Vers 5: Der Fokus wechselt von den Jüngern hin zu den Menschen, die Zeugen des Wunders werden. Die „frommen Männer aus allen Völkern“ sind Juden aus anderen Regionen, so zum Beispiel Diasporajuden, die in ihren Regionen eine Minderheit bilden und zum Festtag nach Jerusalem gepilgert sind. Mit dem Wechsel auf eine andere Personengruppe geht auch ein Ortswechsel einher. Sind die Jünger im Haus (Vers 2), werden die Pilger in der Stadt verteilt gewesen sein.
Verse 6-8 und 11b: Lukas beschreibt die Wirkung des Pfingstwunders auf die Menschen in Jerusalem. Vermutlich werden nicht nur Juden durch das „Getöse“ angelockt worden sein, sondern auch Menschen anderer religiöser Prägungen.

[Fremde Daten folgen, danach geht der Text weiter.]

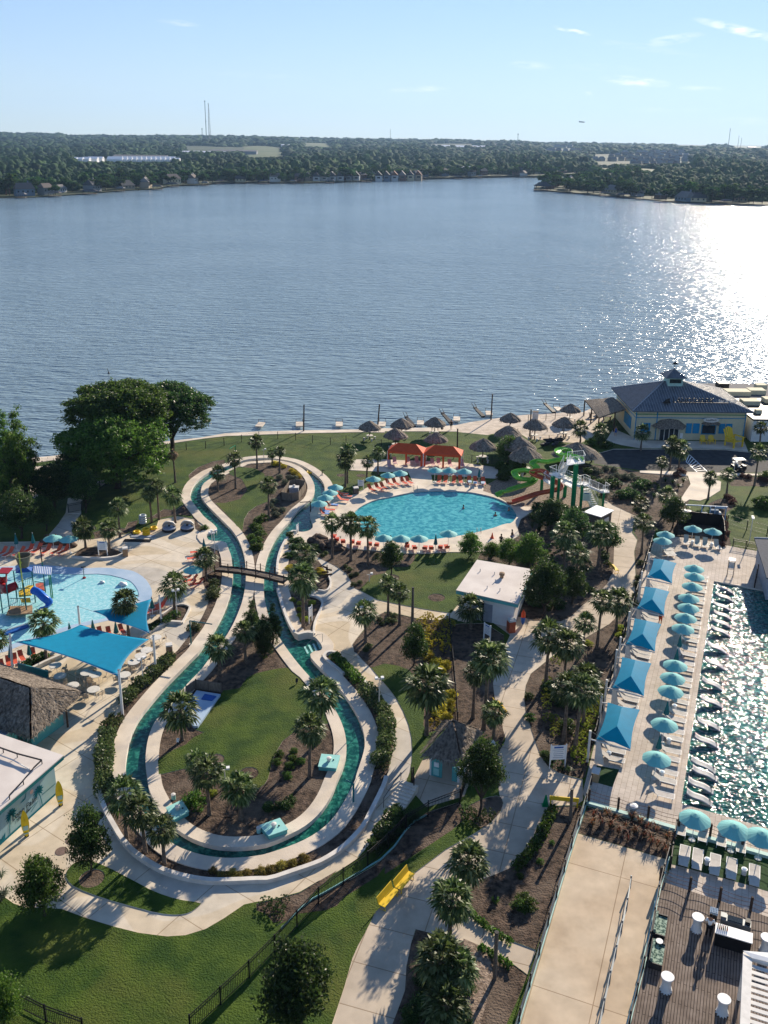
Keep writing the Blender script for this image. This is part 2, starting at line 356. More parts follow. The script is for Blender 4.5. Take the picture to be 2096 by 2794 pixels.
def pavemat(name,cols,sc,edge=.02,joint=None):
 """coloured concrete laid in big curved patches of slightly different tone"""
 m=bpy.data.materials.new(name);m.use_nodes=True;n=m.node_tree.nodes;l=m.node_tree.links;p=n['Principled BSDF'];p.inputs['Roughness'].default_value=.85;p.inputs['Specular IOR Level'].default_value=.2
 g=n.new('ShaderNodeNewGeometry');no=n.new('ShaderNodeTexNoise');no.inputs['Scale'].default_value=sc;no.inputs['Detail'].default_value=0.5;l.new(g.outputs['Position'],no.inputs['Vector'])
 r=n.new('ShaderNodeValToRGB');l.new(no.outputs['Fac'],r.inputs['Fac']);e=r.color_ramp.elements
 k=len(cols);lo,hi=.32,.68
 for i,c in enumerate(cols):
  a=lo+(hi-lo)*i/k
  if i==0:e[0].position=0;e[0].color=(*c,1);last=c;continue
  if i==1:e[1].position=a;e[1].color=(*last,1)
  else:e.new(a).color=(*last,1)
  e.new(a+edge).color=(*c,1);last=c
 n2=n.new('ShaderNodeTexNoise');n2 .inputs['Scale'].default_value=.9;n2 .inputs['Detail'].default_value=9;l.new(g.outputs['Position'],n2 .inputs['Vector'])
 mr=n.new('ShaderNodeMapRange');l.new(n2 .outputs['Fac'],mr.inputs['Value']);mr.inputs['From Min'].default_value=.3;mr.inputs['From Max'].default_value=.7;mr.inputs['To Min'].default_value=.86;mr.inputs['To Max'].default_value=1.1
 hs=n.new('ShaderNodeHueSaturation');l.new(r.outputs[0],hs.inputs['Color']);l.new(mr.outputs[0],hs.inputs['Value'])
 col=hs.outputs[0]
 n4=n.new('ShaderNodeTexNoise');n4 .inputs['Scale'].default_value=.28;n4 .inputs['Detail'].default_value=10;n4 .inputs['Roughness'].default_value=.7;l.new(g.outputs['Position'],n4 .inputs['Vector']);r4=n.new('ShaderNodeMapRange');l.new(n4 .outputs['Fac'],r4 .inputs['Value']);r4 .inputs['From Min'].default_value=.52;r4 .inputs['From Max'].default_value=.7;r4 .inputs['To Max'].default_value=.5
 x4=n.new('ShaderNodeMix');x4 .data_type='RGBA';x4 .blend_type='MULTIPLY';l.new(r4 .outputs[0],x4 .inputs['Factor']);l.new(col,x4 .inputs['A']);x4 .inputs['B'].default_value=(.72,.68,.62,1);col=x4 .outputs['Result']
 if joint:
  br=n.new('ShaderNodeTexBrick');ma=n.new('ShaderNodeMapping');ma.inputs['Rotation'].default_value=(0,0,joint[1]);l.new(g.outputs['Position'],ma.inputs['Vector']);l.new(ma.outputs[0],br.inputs['Vector'])
  br.inputs['Scale'].default_value=1;br.inputs['Brick Width'].default_value=joint[0]*joint[2];br.inputs['Row Height'].default_value=joint[0];br.inputs['Mortar Size'].default_value=joint[3];br.offset=.5 if joint[4]else 0;br.inputs['Bias'].default_value=0
  br.inputs['Color1'].default_value=(1.0,1.0,1.0,1);br.inputs['Color2'].default_value=(joint[5],)*3+(1,);br.inputs['Mortar'].default_value=(.55,.5,.45,1)
  x=n.new('ShaderNodeMix');x.data_type='RGBA';x.blend_type='MULTIPLY';x.inputs['Factor'].default_value=1;l.new(col,x.inputs['A']);l.new(br.outputs['Color'],x.inputs['B']);col=x.outputs['Result']
 l.new(col,p.inputs['Base Color']);return m
_u=at(1948.5,1587)-at(1859,2193);AD0=-math.atan2(_u.y,_u.x)
M['pave']=pavemat('coloured_concrete',[(.50,.455,.385),(.60,.53,.42),(.57,.48,.35),(.64,.56,.44),(.54,.445,.31)],.085,.006,(3.6,R(34),1.3,.032,False,.95))
M['pave2']=pavemat('tan_concrete',[(.48,.40,.305),(.54,.455,.35),(.57,.49,.385)],.07,.08,(3.0,R(17),1.2,.034,False,.94))
M['pavers']=pavemat('deck_pavers',[(.50,.43,.36),(.55,.48,.41),(.58,.50,.42)],.15,.1,(.42,AD0,1.7,.014,True,.9))
M['rampc']=pavemat('ramp_concrete',[(.50,.39,.27),(.56,.45,.32),(.48,.42,.33)],.2,.15,(3.6,AD0,3,.03,False,.95))
M['river']=watermat('river_water',(.004,.06,.05),.04,[(2.2,(1,1,1),0,.05),(6,(1,1,1),0,.015)],(.035,.21,.155),2.2,crange=(.45,.7))
M['pool']=watermat('pool_water',(.025,.24,.29),.04,[(1.6,(1,1.3,1),0,.06),(5,(1,1,1),0,.015)],(.09,.41,.43),1.5,crange=(.4,.62))
M['bigpool']=watermat('large_pool_water',(.002,.05,.055),.06,[(1.1,(1,1.4,1),.3,.10),(3.2,(1,1.3,1),.5,.12),(9,(1,1,1),0,.015)],(.008,.13,.105),1.5,crange=(.4,.65),det=0)
M['splash']=watermat('splash_pool_water',(.25,.56,.60),.05,[(2.5,(1,1,1),0,.03),(8,(1,1,1),0,.01)],(.42,.68,.70),3,crange=(.42,.64))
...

Da in der Erzählung der Apostelgeschichte der Fokus jedoch noch auf der Weitergabe des Christusglaubens an die Juden als Gottes auserwähltes Volk liegt, werden sie besonders erwähnt. „Bestürzung“ und „Staunen“ sind Reaktionen auf etwas Unbekanntes, aber durchaus auch Reaktionen in der Begegnung mit Gott. Lukas spielt auf beiden Deutungen hier an. Das „Getöse“ ist nicht nur das Brausen, sondern auch der Lobpreis bzw. das Verkünden der Taten Gottes.
Lukas lässt vollkommen offen, woran man die Jünger als Galiläer erkennt (Kleidung etc.). Offenbar steht die Herkunft aus diesem Gebiet aber nicht für eine weitreichende Sprachenbildung. Denn die Vielsprachigkeit der Jünger ist der Überraschungseffekt für die umstehenden Juden.
Verse 9-11a: Die Liste der Regionen, aus denen die Zuhörer des Pfingstwunders stammen, weitet das Ereignis über Jerusalem hinaus. Die verschiedenen Völker und Landstriche stehen für die Ausrichtung der christlichen Verkündigung auf alle Menschen, ungeachtet ihrer Herkunft. Zugleich wird damit deutlich, dass auch das Judentum in seinem Glauben die „Welt“ durchzieht (vgl. Karte unter „Kunst“).
„Proselyten“ sind Menschen nichtjüdischer Herkunft, die zum Judentum übergetreten sind.